Eşbaşkan Sevmez, açıklamada aradan geçen 13 yıla rağmen kimsenin tutuklanmadığını ifade ederek, “Katliamın ilk gününden bu yana yaşanan gelişmeler ve bugün varılan nokta bizlere Roboskî katliamının ‘nasıl ve ne amaçla’ gerçekleştiğini çok daha iyi anlatmaktadır. Siyasal iktidarın tüm mekanizmalarını devreye sokarak katliamın üstünü örtme çabaları, yargı sürecinin sürüncemeye bırakılması, dönemin Başbakanı Erdoğan’ın Genelkurmay Başkanı’na katliam sonrası teşekkür etmesi ve diğerleri… Özetle; Roboskî katliamında varılan nokta; toplum vicdanın enkaz altında bırakılması ve hesap vermek yerine inkar siyasetinde ısrar oldu. Özellikle de katliamın baş sorumlularından biri olan dönemin Hava Kuvvetleri Komutanı Orgeneral Mehmet Erten'e katliam sonrası ‘’başarı ödülü’’ verilmesi, katliamla yüzleşmesi gereken Türkiye’nin ‘Roboskî itirafı’ olmuştur. Şüphesiz, Roboskî Katliamı tüm yönleriyle Kurdistan gerçekliğinin adeta özetidir. Bu gerçeklik, inkar siyasetinin kıskacında tutulan Kürt halkına yönelik beslenen asırlık düşmanlıktır. Bu gerçeklik, savaş politikaları altında açlığa terk edilen yüzbinlerce Kürdün göçe zorlanmasıdır. Ya da sınır hattında kaçakçılığa mecbur bırakılan Kürt çocuklarının savaş uçaklarıyla, zırhlı araçlarla katledilmesidir. Tekrarlıyoruz! Roboskî ‘bir kaza operasyonu’ değildi! Roboskî, ikinci yüzyılını yaşayan inkar siyasetinin trajik sonuçlarından sadece biriydi. Roboskî, şuana kadar birçok kez insanlık suçu gerçekleştiren devletin Kurdistan’da suçüstü yakalandığı adresti!” dedi.

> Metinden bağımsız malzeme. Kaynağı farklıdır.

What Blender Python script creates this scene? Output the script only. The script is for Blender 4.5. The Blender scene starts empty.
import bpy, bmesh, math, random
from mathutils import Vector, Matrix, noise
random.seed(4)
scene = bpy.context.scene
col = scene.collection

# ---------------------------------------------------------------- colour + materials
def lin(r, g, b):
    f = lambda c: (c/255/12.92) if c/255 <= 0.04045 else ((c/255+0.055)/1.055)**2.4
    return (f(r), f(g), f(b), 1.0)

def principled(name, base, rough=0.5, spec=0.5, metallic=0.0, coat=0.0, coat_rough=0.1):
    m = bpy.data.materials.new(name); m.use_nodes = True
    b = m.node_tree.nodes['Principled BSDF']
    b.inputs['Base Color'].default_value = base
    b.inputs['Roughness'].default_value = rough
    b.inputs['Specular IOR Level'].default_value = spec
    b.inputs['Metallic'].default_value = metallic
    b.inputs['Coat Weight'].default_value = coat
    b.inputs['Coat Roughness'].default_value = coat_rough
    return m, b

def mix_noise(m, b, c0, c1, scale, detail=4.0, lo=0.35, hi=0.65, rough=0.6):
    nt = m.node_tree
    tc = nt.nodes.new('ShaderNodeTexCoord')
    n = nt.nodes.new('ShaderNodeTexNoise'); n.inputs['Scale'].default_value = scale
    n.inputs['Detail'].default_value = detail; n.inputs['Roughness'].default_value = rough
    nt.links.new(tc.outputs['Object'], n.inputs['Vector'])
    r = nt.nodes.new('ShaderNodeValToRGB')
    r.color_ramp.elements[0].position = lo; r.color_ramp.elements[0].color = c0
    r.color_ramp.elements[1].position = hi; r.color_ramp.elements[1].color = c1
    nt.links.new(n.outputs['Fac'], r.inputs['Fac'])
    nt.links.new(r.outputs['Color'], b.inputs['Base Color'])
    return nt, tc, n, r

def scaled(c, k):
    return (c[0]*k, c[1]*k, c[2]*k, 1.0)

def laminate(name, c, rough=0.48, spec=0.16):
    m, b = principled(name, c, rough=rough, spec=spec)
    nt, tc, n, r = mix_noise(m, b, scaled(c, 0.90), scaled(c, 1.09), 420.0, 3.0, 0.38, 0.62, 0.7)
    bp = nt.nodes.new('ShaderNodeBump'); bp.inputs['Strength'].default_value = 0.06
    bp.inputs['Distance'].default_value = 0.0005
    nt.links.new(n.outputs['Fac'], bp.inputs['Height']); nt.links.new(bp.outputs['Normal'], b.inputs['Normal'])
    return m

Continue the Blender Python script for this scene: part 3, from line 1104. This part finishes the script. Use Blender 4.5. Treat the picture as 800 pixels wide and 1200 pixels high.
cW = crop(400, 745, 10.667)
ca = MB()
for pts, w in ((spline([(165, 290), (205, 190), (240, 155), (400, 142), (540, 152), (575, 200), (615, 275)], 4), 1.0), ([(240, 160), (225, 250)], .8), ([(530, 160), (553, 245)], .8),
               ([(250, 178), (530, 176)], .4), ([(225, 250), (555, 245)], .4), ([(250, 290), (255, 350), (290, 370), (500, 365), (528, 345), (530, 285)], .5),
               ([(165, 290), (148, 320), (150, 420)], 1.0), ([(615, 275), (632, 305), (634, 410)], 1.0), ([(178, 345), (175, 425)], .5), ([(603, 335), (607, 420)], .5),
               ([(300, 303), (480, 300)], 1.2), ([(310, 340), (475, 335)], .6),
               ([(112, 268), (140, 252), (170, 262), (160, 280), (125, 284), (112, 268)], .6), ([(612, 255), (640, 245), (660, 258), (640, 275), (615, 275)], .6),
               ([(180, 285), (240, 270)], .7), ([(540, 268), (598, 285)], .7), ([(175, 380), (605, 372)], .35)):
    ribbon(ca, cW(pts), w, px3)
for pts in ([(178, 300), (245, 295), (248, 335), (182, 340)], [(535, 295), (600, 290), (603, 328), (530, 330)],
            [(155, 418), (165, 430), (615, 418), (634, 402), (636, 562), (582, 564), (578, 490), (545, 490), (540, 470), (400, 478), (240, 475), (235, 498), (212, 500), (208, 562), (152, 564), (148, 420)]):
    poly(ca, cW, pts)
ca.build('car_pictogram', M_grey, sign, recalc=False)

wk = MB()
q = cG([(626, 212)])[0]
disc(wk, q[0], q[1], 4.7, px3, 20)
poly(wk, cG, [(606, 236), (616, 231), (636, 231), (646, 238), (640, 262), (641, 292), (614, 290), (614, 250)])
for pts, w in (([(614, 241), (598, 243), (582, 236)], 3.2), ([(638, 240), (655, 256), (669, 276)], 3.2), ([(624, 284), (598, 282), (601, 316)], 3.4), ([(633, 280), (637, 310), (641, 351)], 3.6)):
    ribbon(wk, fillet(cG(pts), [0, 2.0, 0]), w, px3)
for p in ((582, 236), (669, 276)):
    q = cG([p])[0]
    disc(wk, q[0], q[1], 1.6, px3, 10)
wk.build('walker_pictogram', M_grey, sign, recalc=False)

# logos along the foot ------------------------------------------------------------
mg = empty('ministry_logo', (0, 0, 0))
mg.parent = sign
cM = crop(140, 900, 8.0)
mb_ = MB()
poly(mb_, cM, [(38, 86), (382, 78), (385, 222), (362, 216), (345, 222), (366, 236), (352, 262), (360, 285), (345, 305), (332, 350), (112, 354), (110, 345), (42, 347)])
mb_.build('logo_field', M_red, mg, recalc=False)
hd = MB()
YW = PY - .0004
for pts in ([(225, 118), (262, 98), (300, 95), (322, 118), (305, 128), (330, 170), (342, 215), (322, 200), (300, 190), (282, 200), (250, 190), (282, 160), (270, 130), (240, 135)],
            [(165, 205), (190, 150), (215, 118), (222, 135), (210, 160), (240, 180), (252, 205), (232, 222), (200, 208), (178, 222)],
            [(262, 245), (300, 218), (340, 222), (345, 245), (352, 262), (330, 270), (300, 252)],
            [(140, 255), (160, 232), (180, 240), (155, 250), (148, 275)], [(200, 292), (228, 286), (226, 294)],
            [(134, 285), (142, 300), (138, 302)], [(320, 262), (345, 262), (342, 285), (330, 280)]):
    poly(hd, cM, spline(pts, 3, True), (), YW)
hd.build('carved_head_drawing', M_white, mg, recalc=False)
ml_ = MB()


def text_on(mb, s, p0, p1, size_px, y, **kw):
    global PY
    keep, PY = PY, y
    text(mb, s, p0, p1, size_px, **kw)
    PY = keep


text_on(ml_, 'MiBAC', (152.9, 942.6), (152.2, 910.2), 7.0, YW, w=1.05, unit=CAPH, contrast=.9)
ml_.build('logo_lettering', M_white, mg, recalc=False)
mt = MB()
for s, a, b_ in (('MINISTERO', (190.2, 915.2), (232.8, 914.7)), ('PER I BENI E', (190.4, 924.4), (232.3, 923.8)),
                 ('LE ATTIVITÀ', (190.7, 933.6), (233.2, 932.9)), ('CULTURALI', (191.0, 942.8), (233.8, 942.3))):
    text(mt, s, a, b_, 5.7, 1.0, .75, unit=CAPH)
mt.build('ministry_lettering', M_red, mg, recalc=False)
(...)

“’ROBOSKÎ TOPLUMUN VİCDANINA HİTAP EDEN BİR SINAVDI”
“Roboskî’de çocukların ve sivil halkın katledilmesi toplum vicdanında derin bir yara bırakmıştır” Diyen Sevmez, şöyle devam etti: savaş ve çözümsüzlük politikalarındaki ısrar tıpkı Roboskî’de olduğu gibi şuana kadar büyük acılara yol açtı. Bu gerçeklik bugün hemen yanı başımızda Rojava topraklarında yaşanıyor. 100 yıl önce bu sınırları bizlere dayatan, halklar arasında yapay sınırlar çeken anlayış, Roboskî Katliamını gerçekleştiren anlayıştır. Bu anlayış bugün Rojava halklarının ‘barış ve özgürlük’ taleplerini katliamlarla hedef alarak kendisini yaşatmaya çalışmaktadır. Bu nedenle diyoruz ki; ‘’Roboskî toplumun vicdanına hitap eden bir sınavdı. Ve şimdi Rojava’da aynı sınavla karşı karşıyayız. Bu bağlamda Roboskî’lerin tekrarı olmaması adına Rojava’ya sahip çıkmak toplumsal bir görevdir.’’ Unutulmamalıdır ki, her kayıp, bir insanlık dramıdır ve her kayıp, sorumluluk taşıyanların hesap vermesini bekler. Bu doğrultuda, Roboskî ve diğer tüm katliamların temel nedeni olan Kürt sorununa militarist- salt güvenlikçi politikalarla yaklaşmaktan artık vazgeçilmedir. Ancak görüyoruz ki, aradan geçen 13 yıla rağmen siyasal iktidarın Roboskî tahammülsüzlüğü hala devam etmektedir. Roboskî-Der’in kapatılması, Roboskî Anıtı’nın işgalci kayyımlar eliyle yıkılması bu tahammülsüzlüğün en çarpıcı şekilde gözle önüne serdi. Kürt düşmanlığı üzerine kurulu bu tahammülsüzlüğün temelinde hafızasızlaştırma arayışı olduğu unutulmamalıdır. İnsanlık dışı uygulamaları yok saymak, unutturmak ya da üstünü kapatmak mümkün değildir. Sadece geçmişle değil, bugün yaşananlarla da yüzleşmek, hakikatleri ortaya çıkarmak vazgeçmeyeceğimiz bir amaçtır. Roboski Katliamı’nın üzerinden ne kadar zaman geçerse geçsin, bu katliamın failleri yargı önüne çıkarılarak cezalandırılmadan kalıcı, adil ve onarıcı bir toplumsal huzur sağlanamayacaktır. Bu doğrultuda bir kez daha vurguluyoruz; Belleğimizde derin bir iz bırakan Roboskî katliamında hakikat ortaya çıkarılmalı ve failler tespit edilerek hesap verilmelidir! Yüzleşme gerçekleşmedikçe de ‘’Roboskî için adalet’’ demeye devam edeceğiz!” ifadelerine yer verildi.